For this reason, Paul claims even at the beginning of 1 Corinthians that the Corinthian believers are “not lacking in any gift” and subsequently appeals to them that “there be no divisions among you, but that you be united in the same mind and the same judgment” (1 Corinthians 1:7-10).

This is the theme of the entire letter to the Corinthians: God insists on spreading all of the gifts we need for our salvation throughout all the believers he has placed around us. We should not look for special individuals within that group to be the means that God always communicates with us. God’s purpose is to draw the whole body together in mutual interdependence such that all the members must rely on each other at all times.

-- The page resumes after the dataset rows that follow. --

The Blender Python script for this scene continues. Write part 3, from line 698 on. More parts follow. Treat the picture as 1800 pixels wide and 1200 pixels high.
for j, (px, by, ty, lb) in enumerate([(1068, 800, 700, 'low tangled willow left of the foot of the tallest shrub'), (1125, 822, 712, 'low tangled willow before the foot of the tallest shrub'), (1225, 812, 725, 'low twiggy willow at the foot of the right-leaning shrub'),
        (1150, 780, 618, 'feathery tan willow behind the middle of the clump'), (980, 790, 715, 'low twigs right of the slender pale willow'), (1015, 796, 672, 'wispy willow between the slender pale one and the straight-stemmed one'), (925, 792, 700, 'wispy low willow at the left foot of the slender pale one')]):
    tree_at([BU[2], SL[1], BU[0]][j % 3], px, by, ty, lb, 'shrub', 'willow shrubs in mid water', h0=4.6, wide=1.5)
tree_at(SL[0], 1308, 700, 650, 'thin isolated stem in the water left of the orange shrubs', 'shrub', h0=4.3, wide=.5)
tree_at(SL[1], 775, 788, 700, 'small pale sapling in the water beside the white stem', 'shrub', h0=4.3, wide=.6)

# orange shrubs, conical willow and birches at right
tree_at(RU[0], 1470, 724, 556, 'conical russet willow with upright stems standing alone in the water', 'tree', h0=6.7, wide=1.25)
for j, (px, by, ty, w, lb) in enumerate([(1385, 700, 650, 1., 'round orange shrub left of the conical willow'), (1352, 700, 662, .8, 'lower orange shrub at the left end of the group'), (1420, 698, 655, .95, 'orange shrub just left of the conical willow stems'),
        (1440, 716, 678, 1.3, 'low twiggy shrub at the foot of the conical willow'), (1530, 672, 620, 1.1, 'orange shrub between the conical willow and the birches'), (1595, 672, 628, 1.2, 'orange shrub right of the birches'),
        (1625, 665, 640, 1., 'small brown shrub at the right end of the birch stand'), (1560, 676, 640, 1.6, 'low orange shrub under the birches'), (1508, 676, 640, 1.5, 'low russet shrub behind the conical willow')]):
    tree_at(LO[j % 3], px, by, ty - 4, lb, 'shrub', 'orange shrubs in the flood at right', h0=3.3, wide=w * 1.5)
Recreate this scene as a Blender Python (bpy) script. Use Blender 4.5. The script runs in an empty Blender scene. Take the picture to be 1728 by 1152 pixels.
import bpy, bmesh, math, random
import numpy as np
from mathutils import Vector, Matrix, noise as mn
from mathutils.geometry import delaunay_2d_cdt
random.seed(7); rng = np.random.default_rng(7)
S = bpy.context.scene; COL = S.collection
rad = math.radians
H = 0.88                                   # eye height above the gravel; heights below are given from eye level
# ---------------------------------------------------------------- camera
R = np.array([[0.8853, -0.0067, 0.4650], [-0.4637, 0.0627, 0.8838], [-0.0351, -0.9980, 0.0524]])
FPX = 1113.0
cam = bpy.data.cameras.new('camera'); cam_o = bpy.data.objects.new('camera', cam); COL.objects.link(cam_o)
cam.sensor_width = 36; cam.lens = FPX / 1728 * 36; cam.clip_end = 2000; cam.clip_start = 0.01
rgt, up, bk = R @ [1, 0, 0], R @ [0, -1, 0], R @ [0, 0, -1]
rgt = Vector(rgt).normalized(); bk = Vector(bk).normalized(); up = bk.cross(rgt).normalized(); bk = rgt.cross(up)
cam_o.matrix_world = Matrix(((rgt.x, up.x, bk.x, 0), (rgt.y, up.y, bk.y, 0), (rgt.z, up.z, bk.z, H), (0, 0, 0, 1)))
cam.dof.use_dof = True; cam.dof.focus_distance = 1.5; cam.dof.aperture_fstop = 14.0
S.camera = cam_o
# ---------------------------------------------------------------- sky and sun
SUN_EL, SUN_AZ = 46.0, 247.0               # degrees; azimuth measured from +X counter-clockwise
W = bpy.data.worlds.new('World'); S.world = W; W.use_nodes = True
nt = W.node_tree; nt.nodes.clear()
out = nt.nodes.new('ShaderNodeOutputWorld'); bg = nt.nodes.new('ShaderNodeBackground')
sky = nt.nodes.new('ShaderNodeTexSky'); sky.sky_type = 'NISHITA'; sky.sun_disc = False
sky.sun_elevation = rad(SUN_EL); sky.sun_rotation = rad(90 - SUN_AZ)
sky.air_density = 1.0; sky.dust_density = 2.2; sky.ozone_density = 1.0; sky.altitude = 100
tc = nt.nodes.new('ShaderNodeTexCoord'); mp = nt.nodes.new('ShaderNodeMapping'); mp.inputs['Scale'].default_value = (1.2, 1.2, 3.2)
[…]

We may bristle at the idea that our salvation depends on us receiving each believer around us as God’s gift for us. We think, “My salvation is between me and God!” But salvation is not only a one-time event, but an event with past, present, and future dimensions that extends throughout our whole Christian life, bringing us from where we are now to the second coming of Christ and the New Jerusalem.

The writer of Hebrews likens our salvation journey to the Israelites’ 40-year trek through the desert. On the journey we do not get to choose who we journey with or how we get help; God does. Paul said, “The eye cannot say to the hand, ‘I have no need of you,’ nor again the head to the feet, ‘I have no need of you’” (1 Corinthians 12:21). It is God’s character that, sometimes, He will speak to us through the believers we do not like and in the places we view to be very unspiritual.

So as we gather around the Lord’s table, say this to yourself: “Those with whom I break bread today are those into whose hands the Lord has entrusted my salvation and my spiritual growth.”

Can we be humble enough to accept God’s way?